▶ WHAT YOU NEED TO DO
Repeat exactly the lines from the start of the material below up to and including the "COL = S.collection" line.

▶ DATA LINES

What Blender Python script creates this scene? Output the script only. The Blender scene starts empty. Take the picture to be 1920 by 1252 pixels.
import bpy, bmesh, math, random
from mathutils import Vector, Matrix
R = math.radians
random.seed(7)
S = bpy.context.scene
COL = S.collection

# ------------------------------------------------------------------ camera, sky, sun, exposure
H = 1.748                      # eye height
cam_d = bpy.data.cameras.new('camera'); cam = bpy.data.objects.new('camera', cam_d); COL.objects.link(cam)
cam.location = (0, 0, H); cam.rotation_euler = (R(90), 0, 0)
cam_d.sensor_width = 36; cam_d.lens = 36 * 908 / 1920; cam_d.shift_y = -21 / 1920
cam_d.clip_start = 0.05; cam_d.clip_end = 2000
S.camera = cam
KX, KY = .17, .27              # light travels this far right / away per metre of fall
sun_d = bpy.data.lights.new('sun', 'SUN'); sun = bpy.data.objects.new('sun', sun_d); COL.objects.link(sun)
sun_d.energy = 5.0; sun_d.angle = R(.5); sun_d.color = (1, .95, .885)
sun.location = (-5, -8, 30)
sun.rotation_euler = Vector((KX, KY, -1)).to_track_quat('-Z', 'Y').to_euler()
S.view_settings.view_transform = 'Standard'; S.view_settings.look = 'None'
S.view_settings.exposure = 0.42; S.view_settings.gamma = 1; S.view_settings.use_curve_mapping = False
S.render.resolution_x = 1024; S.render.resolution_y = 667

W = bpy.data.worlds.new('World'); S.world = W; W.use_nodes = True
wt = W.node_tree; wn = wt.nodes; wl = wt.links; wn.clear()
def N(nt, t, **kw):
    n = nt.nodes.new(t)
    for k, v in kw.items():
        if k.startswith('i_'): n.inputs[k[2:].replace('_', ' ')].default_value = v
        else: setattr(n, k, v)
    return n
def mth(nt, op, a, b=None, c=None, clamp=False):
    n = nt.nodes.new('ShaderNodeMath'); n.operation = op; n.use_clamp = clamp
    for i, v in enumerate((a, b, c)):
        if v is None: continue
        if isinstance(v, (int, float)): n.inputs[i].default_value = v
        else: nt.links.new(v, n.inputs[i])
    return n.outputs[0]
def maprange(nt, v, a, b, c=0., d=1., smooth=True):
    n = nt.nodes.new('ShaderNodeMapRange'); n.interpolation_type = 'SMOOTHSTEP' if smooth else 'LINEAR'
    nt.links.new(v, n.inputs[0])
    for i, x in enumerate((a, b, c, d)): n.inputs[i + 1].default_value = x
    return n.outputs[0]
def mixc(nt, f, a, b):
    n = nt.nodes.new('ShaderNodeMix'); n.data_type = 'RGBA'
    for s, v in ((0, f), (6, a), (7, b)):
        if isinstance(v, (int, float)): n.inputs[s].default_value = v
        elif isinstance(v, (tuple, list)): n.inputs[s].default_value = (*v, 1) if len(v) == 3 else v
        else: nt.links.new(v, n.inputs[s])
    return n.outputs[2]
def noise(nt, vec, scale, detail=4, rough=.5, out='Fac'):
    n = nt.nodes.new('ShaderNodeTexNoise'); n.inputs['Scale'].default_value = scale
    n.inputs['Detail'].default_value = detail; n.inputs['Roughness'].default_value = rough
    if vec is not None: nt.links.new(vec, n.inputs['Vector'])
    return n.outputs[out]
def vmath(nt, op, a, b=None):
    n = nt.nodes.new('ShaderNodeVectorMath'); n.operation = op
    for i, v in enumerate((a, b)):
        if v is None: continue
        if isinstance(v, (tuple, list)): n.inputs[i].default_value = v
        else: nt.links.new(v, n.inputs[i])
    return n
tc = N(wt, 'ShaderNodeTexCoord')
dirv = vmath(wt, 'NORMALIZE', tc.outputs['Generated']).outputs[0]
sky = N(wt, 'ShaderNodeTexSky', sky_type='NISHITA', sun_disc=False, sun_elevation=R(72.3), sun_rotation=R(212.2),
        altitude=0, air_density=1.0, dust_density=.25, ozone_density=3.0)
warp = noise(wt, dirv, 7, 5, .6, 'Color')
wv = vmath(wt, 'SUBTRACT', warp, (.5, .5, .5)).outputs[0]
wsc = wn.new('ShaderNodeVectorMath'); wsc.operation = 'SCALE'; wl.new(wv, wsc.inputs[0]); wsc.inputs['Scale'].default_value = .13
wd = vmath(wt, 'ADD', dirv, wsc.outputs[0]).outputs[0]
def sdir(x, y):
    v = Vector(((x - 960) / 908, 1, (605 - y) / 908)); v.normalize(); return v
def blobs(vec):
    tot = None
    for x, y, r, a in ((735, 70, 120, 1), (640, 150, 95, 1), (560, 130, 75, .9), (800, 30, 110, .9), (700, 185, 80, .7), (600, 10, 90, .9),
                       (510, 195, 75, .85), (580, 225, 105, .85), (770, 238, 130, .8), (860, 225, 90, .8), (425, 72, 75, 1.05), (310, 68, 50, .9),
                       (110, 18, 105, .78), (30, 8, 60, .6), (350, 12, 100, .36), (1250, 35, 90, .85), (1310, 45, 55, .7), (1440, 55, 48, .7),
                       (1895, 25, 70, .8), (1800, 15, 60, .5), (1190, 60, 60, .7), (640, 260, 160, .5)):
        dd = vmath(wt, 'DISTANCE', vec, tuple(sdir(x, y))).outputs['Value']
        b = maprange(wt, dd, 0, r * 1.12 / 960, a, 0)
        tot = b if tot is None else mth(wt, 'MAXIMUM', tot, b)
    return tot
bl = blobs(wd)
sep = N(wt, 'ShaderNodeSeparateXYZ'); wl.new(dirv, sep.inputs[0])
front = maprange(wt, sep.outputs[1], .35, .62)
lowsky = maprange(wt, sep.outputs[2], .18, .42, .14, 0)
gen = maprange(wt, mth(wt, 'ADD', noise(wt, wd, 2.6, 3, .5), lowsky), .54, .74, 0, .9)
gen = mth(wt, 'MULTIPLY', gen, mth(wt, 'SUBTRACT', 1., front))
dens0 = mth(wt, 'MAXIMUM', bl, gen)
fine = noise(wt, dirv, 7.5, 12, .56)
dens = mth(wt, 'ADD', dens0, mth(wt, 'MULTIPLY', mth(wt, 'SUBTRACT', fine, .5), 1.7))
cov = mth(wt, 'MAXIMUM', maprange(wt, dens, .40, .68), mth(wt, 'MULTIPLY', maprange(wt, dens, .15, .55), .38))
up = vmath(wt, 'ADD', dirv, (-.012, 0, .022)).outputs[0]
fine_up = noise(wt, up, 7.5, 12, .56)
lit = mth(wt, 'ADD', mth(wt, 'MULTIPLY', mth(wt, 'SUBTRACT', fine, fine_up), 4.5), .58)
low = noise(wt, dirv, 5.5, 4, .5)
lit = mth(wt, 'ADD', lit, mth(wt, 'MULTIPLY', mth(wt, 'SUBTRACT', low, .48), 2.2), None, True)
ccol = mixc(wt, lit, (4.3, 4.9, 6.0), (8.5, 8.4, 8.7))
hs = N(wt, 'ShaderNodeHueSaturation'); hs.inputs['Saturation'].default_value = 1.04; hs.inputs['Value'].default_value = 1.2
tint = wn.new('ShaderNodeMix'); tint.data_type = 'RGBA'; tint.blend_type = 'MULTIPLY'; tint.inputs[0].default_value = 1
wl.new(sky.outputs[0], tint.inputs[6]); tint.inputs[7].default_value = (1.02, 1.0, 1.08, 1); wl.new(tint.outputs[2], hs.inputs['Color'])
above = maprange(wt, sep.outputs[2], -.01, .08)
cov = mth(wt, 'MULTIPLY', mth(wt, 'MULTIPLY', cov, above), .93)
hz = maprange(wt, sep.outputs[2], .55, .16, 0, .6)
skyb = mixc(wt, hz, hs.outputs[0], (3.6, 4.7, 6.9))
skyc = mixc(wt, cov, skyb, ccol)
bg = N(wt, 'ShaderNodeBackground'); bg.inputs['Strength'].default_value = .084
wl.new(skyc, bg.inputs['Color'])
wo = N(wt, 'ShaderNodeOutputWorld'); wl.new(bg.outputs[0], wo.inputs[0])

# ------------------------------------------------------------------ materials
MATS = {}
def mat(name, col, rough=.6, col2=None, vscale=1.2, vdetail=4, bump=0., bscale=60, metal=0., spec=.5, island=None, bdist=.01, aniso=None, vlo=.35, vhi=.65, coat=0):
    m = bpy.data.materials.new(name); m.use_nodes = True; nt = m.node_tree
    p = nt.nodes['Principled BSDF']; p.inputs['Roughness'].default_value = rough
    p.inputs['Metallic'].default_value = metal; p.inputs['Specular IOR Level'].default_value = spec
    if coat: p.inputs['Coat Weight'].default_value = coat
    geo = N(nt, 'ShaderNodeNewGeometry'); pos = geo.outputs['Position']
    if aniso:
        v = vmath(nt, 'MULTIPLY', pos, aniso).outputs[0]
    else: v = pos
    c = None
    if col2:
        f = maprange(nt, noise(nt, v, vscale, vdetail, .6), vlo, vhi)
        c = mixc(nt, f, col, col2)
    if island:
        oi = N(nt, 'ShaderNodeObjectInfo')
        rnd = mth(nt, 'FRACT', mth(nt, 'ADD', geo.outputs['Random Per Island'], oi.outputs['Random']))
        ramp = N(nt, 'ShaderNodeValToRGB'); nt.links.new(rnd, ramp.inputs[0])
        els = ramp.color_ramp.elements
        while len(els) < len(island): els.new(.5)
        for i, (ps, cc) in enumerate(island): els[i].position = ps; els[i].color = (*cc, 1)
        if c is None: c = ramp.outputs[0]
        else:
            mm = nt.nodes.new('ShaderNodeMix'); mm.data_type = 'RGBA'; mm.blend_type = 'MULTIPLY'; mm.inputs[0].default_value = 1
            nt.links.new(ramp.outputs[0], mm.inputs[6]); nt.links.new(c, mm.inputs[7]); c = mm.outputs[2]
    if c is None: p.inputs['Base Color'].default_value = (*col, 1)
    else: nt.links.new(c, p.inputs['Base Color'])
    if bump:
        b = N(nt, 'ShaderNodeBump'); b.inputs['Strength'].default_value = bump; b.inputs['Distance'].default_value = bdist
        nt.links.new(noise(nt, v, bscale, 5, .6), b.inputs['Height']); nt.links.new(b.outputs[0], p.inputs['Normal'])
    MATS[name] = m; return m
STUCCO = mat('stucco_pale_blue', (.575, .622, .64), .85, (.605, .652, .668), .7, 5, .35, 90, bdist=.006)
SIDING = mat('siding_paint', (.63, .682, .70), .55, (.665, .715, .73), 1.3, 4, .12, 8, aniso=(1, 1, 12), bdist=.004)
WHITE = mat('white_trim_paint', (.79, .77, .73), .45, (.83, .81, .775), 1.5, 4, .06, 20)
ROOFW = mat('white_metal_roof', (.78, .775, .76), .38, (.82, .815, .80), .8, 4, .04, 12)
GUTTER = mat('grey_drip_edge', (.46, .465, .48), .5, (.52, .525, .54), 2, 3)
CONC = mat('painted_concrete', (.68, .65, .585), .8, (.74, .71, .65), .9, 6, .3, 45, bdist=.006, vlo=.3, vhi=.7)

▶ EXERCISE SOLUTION
What Blender Python script creates this scene? Output the script only. The Blender scene starts empty. Take the picture to be 1920 by 1252 pixels.
import bpy, bmesh, math, random
from mathutils import Vector, Matrix
R = math.radians
random.seed(7)
S = bpy.context.scene
COL = S.collection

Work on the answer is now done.